06 September, 2005

A missed opportunity... again

What is it with modern Christian clergy and sexuality — especially Catholic clergy — that they either deceive or draw a blank on Christian sexuality, with depressing consistency?

My diocese's newsp— er, glossy news magazine contains a letter to a priest which asks: Did Jesus ever talk about sex?

That's a simple question, right? You'd think it would deserve a simple yes-or-no answer, right?

Wrong. The priest who answered it wrote a long, erudite reply about how God speaks in many ways: through the Holy Spirit who guides the Church, etc. He quoted the catechism and a whole bunch of other things. Theologically speaking, it's good stuff, very thoughtful, and he obviously knows what he's talking about. Nor was he letting the questioner off the hook about the requirements of Christianity on sexuality.

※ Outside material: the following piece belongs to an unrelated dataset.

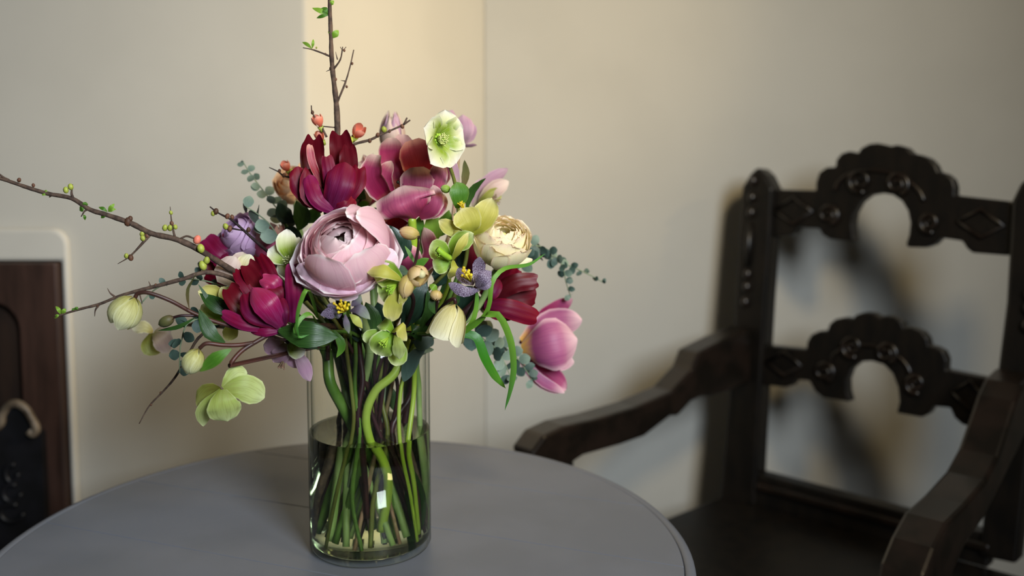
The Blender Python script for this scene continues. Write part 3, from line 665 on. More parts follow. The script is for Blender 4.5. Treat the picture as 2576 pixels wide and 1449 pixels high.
P(r, Y, (985, 510, 8), (940, 445, 8), (950, 390, 14), 38, .85, -35, 'broad', T2, .1)
P(r, Y, (992, 512, 14), (965, 450, 18), (985, 405, 20), 24, .7, 0, 'tulip', T2, .1)
P(r, Y, (1045, 520, 4), (1050, 470, -2), (1048, 420, 6), 46, -.55, -5, 'broad', T1, .08)
P(r, Y, (1070, 520, 6), (1094, 460, 2), (1108, 404, 10), 30, -.6, -20, 'tulip', T1, .08)
P(r, Y, (1046, 550, -2), (1022, 516, -26), (1012, 468, -10), 80, -.75, 0, 'fan', T1, .10, nu=16, nv=14)
P(r, Y, (1055, 546, 2), (1090, 518, -10), (1092, 466, 0), 26, -.6, -25, 'tulip', T1, .12)
P(r, Y, (1070, 542, 0), (1098, 526, -6), (1116, 488, 2), 22, -.6, -20, 'tulip', T1, .08)
stamens(r, at(1020, 480, Y + .012), (-.1, -.5, 1), 6, .014, .6, 'seed_dark', .0009, .0022)

# ------------------------------------------------------------------ white hellebore, top
Y = 1.15; c = at(1096, 350, Y)
r = flower('hellebore', 'white hellebore with green centre and fine stamens at the top of the bouquet', 'flower', c + V((-.004, .006, 0)), [(1132, 420, 1.165), (1152, 520, 1.18), (1140, 660, 1.19)], .0022, None, 'stem_olive')
hellebore(r, c, (.74, -.64, .02), .0345, 60, 'hellebore_white', 2.35, .62, .5, 'pistil_green', 40)
leafp(r, 1.175, (1155, 470, 0), (1150, 440, 4), (1132, 372, 0), 10, 'hellebore_mauve', -.6, 30)
leafp(r, 1.175, (1162, 478, 2), (1172, 440, 6), (1168, 402, 2), 14, 'leaf_bronze', -.6, 40)
leafp(r, 1.16, (1150, 524, 0), (1156, 490, -4), (1148, 458, 0), 25, 'leaf_mid', -.2, 0, 'sepal')
bud(r, at(1134, 478, 1.165), (-1, -.2, .25), .012, .0045, 'hellebore_green')

# ------------------------------------------------------------------ mauve hellebore behind it
Y = 1.33; c = at(1150, 350, Y)
r = flower('hellebore', 'soft mauve hellebore behind the white one at the top', 'flower', c, [(1150, 430, 1.32), (1120, 620, 1.29)], .0024, None, 'stem_mauve')
P(r, Y, (1148, 368, 0), (1128, 320, 6), (1138, 276, 4), 24, -.7, 20, 'sepal', 'hellebore_mauve', .06)
P(r, Y, (1152, 368, -4), (1166, 330, -10), (1164, 288, -2), 26, -.7, -10, 'sepal', 'hellebore_mauve', .06)
P(r, Y, (1158, 366, 2), (1180, 340, 4), (1186, 308, 8), 18, -.6, -30, 'sepal', 'hellebore_mauve', .06)
P(r, Y, (1154, 366, -6), (1176, 368, -8), (1200, 366, 0), 9, -.5, 60, 'sepal', 'hellebore_mauve', .06)
P(r, Y, (1150, 370, -4), (1146, 340, -16), (1150, 300, -8), 18, -.7, 0, 'sepal', 'hellebore_mauve', .06)
# blush hellebore behind on the right
Y = 1.33
r = flower('hellebore', 'blurred dusty pink hellebore opening sideways above the cream ranunculus', 'flower', at(1196, 520, Y), [(1180, 600, 1.30)], .0024, None, 'stem_mauve')
P(r, Y, (1196, 520, 0), (1216, 470, 2), (1278, 424, 6), 19, -.7, 20, 'sepal', 'hellebore_mauve', .06)
P(r, Y, (1200, 520, 0), (1240, 480, -8), (1280, 456, 0), 22, .6, 0, 'sepal', 'hellebore_blush', .06)
P(r, Y, (1202, 518, -6), (1230, 500, -10), (1262, 478, -4), 20, .5, 10, 'sepal', 'hellebore_olive', .06)
P(r, Y, (1190, 524, 0), (1196, 490, 0), (1210, 450, 4), 14, -.6, 30, 'sepal', 'hellebore_mauve', .06)
stamens(r, at(1225, 505, Y - .008), (.9, -.2, .2), 14, .016, .5, 'stem_mauve')

# ------------------------------------------------------------------ cream ranunculus
Y = 1.165; c = at(1262, 606, Y)
r = flower('ranunculus', 'cream ranunculus with peach petal edges at the right of the bouquet', 'flower', c + V((-.002, .006, -.02)), [(1240, 700, 1.175), (1180, 800, 1.19)], .0036, [(1058, 880, 1.21), (1054, 980, 1.22), (1056, 1060, 1.225), (1066, 1150, 1.23), (1078, 1340, 1.215)], 'stem_pale')
ranunculus(r, c, (.22, -.46, .84), .0315, 8, ('ranunculus_cream',) * 3, 1.0, 6, 26, 66, .05, 11, .06, .05, 'anther_cream')
P(r, Y, (1270, 660, -6), (1310, 662, -8), (1340, 652, -4), 12, -.5, 0, 'sepal', 'ranunculus_cream', .08)
P(r, Y, (1215, 640, -8), (1196, 610, -10), (1192, 576, -6), 10, -.4, 40, 'sepal', 'ranunculus_cream', .08)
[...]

Yet one strains one's eyes in vain to find the simple, yes-or-no answer to the simple, yes-or-no question: Did Jesus ever talk about sex?

His answer should have started with YES: according to the Gospel of Matthew, anyway. Jesus' answer wasn't convenient to modern fashions, either; he took the Jewish law and spiritualized it (which, contrary to current fashion, means that he made it harder, not easier):

You have heard that it was said, 'You shall not commit adultery.' But I say to you, everyone who looks at a woman with lust has already committed adultery with her in his heart. If your right eye causes you to sin, tear it out and throw it away. It is better for you to lose one of your members than to have your whole body thrown into Gehenna. And if your right hand causes you to sin, cut it off and throw it away. It is better for you to lose one of your members than to have your whole body go into Gehenna.

— Matthew 5.27-31, NAB, NIV, KJV and if you want any other versions or languages, click on the drop-down menu for the last two links

Now, if the goodly priest wants to follow this with his learned theology, then by all means, go ahead! But this non-answer to a simple question irritates me to no end. Our clergy (Catholic and Protestant) abound in them; then they wonder why teenagers — who are quickly bored by a non-answer to their questions — won't attend Sunday services.

Every priest should have been able to answer that question with a solid "YES", because every priest has read that bible verse many, many times before. It occurs every year in the Gospel readings for daily mass. I suppose that a newly-ordained priest from a seminary that didn't require daily mass might be off the hook, but it's still odd.

It brings back memories of the time I was a seminarian. My diocesan brother asked me point-blank at lunch, "Do you really think Jesus gives a f— what I do with my p—?"

He was stunned that I had an affirmative answer, backed up by Scripture. But why shouldn't he have been stunned, when the clergy we have can't deflect one of the most easily deflected lies the enemy has about Christianity and sex?